Reprezentant Polski kontynuuje: - Pojawia się pytanie o to, czy Wembanyama wytrzyma presję, ale tu jestem spokojny. Słucham tego, co i jak mówi – nic go nie zaskakuje, widać, że wszystko ma przemyślane, jest elokwentny. Przypomina mi nastoletniego Kyliana Mbappe, o którym mówiono, że jest dojrzały jak na swój wiek, a on tłumaczył, że to dlatego, że jako dziecko bawił się z rodzicami w konferencje prasowe, wywiady, odpowiadanie na pytania.
Wembanyama ma poczucie własnej wartości. – Zawsze czułem, że jestem na innym poziomie. Żyłem innym życiem niż koledzy z podstawówki, w inny sposób o wszystkim myślałem.
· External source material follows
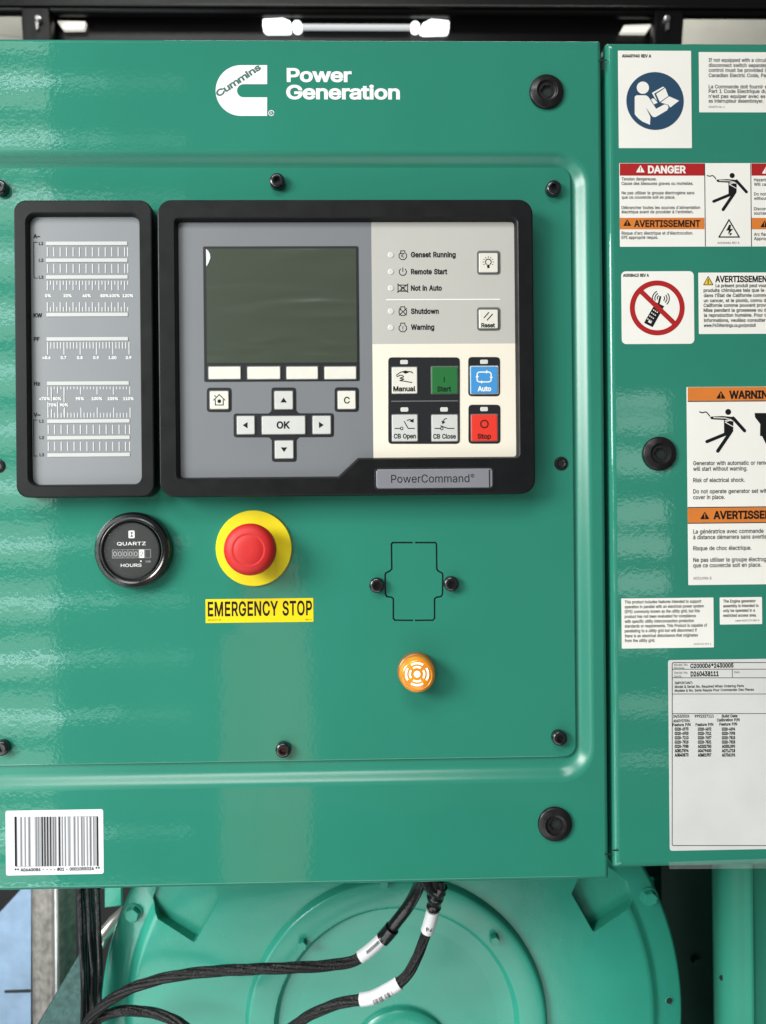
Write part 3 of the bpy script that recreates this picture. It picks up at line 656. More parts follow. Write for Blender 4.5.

Zawsze starałem się być oryginalny w tym, co robiłem i to naprawdę tkwi w mojej duszy: być oryginalnym, jedynym w swoim rodzaju. Nie wiem, czym to wytłumaczyć, po prostu taki się urodziłem – mówił ostatnio nastolatek w rozmowie z „New York Times".
Jedyny w swoim rodzaju Wembanyama w ostatnim sezonie przed wejściem do NBA wykonał też niebanalny krok w tył – z euroligowego ASVEL Villeurbanne przeniósł się do słabszego Metropolitans 92. Żeby nie zwiększać obciążeń, nie prowokować kontuzji, grać raz w tygodniu, poświęcać się treningom u Vincenta Colleta, doświadczonego trenera reprezentacji Francji.
- Rozmawiałem z Vincentem podczas EuroBasketu i on mówił mi, że czuł się trochę zmęczony, myślał o odpoczynku od pracy w klubie. Ale jak dowiedział się, że będzie pracował z Wembanyamą, zgodził się na kolejny rok – opowiada Cel. I to Collet wykona ostatnie szlify przed wypuszczeniem nastolatka w wielki świat NBA.
Z jasno sprecyzowanym celem. – Powiedziałem Victorowi, że nie mam zamiaru doprowadzić go pozycji numeru 1 w drafcie. Chcemy go przygotować do kolejnego etapu, w którym jest dominacja w NBA – zapowiada Collet.
I jak tu dla Wembanyamy nie przegrywać?